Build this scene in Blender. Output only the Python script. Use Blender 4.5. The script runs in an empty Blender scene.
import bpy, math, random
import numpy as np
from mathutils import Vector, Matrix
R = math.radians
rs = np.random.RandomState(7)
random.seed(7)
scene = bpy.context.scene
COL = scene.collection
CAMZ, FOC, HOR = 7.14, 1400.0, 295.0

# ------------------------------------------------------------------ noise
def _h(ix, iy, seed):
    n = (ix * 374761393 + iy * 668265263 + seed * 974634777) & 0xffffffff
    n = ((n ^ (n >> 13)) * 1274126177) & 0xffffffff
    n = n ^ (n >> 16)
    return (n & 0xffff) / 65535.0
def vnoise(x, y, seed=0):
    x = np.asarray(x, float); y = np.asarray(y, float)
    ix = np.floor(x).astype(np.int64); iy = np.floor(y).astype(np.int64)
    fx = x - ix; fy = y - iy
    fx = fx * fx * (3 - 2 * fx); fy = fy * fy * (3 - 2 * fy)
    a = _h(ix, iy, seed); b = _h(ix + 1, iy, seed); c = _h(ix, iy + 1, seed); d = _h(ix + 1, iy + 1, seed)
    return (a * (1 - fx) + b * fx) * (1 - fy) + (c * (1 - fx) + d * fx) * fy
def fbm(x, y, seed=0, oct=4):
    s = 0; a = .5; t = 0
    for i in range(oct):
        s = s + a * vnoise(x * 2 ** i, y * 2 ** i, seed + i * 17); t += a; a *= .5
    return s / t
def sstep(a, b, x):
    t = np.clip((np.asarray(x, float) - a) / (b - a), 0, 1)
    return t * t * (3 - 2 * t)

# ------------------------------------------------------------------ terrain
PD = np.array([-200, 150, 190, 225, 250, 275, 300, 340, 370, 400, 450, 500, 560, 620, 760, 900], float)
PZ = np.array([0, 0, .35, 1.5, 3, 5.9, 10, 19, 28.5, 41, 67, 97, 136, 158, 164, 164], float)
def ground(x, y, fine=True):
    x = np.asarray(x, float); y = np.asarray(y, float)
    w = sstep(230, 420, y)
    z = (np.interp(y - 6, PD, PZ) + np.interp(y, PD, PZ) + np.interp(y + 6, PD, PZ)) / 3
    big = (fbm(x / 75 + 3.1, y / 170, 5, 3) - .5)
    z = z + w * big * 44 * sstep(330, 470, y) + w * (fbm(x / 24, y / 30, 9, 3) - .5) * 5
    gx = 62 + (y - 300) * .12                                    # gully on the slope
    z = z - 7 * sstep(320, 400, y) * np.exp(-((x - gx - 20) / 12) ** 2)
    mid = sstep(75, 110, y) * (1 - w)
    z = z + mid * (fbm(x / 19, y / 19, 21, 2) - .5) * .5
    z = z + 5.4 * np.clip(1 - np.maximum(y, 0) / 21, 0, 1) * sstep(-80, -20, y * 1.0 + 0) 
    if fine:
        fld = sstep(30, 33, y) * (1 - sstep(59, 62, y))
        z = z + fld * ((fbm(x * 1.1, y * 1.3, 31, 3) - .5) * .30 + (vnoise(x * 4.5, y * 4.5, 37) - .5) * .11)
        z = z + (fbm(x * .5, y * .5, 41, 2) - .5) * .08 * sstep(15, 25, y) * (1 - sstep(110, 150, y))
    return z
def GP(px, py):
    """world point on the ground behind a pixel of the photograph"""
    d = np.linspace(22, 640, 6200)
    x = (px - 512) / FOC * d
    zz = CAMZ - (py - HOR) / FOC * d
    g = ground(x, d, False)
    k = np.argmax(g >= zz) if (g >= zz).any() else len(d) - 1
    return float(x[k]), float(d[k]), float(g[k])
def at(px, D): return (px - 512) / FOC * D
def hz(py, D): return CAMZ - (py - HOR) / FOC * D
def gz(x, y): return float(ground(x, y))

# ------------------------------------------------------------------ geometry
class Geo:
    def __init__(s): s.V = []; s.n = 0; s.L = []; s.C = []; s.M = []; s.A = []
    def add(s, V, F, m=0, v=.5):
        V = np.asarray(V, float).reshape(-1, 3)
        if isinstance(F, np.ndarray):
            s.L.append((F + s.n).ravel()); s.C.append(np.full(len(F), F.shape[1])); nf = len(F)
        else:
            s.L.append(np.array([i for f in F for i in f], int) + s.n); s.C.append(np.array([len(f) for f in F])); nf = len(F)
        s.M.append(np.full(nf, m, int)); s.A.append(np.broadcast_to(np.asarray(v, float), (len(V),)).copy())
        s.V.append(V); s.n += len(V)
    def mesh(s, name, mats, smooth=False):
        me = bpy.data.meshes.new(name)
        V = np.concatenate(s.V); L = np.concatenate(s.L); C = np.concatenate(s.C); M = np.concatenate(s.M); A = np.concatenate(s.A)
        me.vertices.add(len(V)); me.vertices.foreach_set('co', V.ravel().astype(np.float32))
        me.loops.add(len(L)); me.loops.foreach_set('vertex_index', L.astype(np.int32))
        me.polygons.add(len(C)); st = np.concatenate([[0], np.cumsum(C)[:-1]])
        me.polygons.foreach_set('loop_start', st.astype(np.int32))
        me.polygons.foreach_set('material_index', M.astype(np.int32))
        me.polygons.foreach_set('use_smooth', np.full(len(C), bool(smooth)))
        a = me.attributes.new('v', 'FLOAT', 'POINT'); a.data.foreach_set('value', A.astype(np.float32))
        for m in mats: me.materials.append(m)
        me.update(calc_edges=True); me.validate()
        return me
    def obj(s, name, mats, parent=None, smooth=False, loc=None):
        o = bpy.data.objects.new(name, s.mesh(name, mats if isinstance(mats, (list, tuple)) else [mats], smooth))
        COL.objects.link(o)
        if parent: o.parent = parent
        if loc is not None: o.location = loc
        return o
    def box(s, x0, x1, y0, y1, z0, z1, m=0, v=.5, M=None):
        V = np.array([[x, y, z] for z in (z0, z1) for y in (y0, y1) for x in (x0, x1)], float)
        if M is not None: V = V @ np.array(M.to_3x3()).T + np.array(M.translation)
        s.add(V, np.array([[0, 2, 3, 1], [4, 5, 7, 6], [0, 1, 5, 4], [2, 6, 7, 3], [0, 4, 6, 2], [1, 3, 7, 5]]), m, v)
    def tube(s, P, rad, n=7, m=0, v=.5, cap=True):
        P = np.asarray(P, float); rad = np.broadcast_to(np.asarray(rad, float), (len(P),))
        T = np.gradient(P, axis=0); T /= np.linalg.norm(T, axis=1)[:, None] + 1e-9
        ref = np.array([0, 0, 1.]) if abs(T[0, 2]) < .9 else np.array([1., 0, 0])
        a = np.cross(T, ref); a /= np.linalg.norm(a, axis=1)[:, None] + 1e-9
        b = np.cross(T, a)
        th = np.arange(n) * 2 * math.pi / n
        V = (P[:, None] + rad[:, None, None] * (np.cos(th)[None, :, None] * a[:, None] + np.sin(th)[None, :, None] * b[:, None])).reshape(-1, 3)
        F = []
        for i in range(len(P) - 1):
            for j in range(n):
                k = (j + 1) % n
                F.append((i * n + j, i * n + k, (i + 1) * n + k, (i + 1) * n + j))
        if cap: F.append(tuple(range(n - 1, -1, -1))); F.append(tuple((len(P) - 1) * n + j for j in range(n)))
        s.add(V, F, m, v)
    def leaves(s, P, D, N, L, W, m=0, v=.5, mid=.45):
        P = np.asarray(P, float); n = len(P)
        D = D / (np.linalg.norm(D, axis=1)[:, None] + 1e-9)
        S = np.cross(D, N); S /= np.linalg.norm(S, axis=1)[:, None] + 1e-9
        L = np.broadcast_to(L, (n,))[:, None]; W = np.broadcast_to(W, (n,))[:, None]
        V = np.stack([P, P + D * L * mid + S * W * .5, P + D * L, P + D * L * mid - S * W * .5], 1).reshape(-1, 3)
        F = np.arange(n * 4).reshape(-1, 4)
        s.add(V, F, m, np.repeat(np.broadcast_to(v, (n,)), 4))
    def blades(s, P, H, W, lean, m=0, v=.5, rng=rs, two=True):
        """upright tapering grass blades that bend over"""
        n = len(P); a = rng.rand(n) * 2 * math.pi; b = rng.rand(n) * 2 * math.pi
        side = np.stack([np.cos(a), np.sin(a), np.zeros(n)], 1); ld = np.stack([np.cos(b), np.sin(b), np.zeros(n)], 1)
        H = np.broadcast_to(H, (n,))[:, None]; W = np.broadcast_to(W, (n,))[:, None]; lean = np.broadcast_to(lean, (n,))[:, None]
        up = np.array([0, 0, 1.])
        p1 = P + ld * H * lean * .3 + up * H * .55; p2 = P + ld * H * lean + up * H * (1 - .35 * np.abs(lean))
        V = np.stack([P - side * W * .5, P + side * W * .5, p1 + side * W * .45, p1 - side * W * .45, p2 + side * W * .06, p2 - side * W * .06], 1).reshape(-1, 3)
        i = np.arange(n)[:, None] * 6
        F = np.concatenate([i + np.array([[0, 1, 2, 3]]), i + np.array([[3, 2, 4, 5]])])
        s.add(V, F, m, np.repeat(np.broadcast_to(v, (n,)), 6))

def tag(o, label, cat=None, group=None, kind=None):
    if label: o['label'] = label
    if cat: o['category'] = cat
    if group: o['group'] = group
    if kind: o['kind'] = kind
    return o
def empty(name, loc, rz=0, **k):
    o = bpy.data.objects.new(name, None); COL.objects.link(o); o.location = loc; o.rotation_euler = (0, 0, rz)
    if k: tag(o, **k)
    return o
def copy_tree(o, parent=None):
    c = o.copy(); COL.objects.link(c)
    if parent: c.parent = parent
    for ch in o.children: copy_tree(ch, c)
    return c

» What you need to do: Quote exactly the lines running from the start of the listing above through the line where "CAMZ, FOC, HOR = 7.14, 1400.0, 295.0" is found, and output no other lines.

» Exercise answer:
Build this scene in Blender. Output only the Python script. Use Blender 4.5. The script runs in an empty Blender scene.
import bpy, math, random
import numpy as np
from mathutils import Vector, Matrix
R = math.radians
rs = np.random.RandomState(7)
random.seed(7)
scene = bpy.context.scene
COL = scene.collection
CAMZ, FOC, HOR = 7.14, 1400.0, 295.0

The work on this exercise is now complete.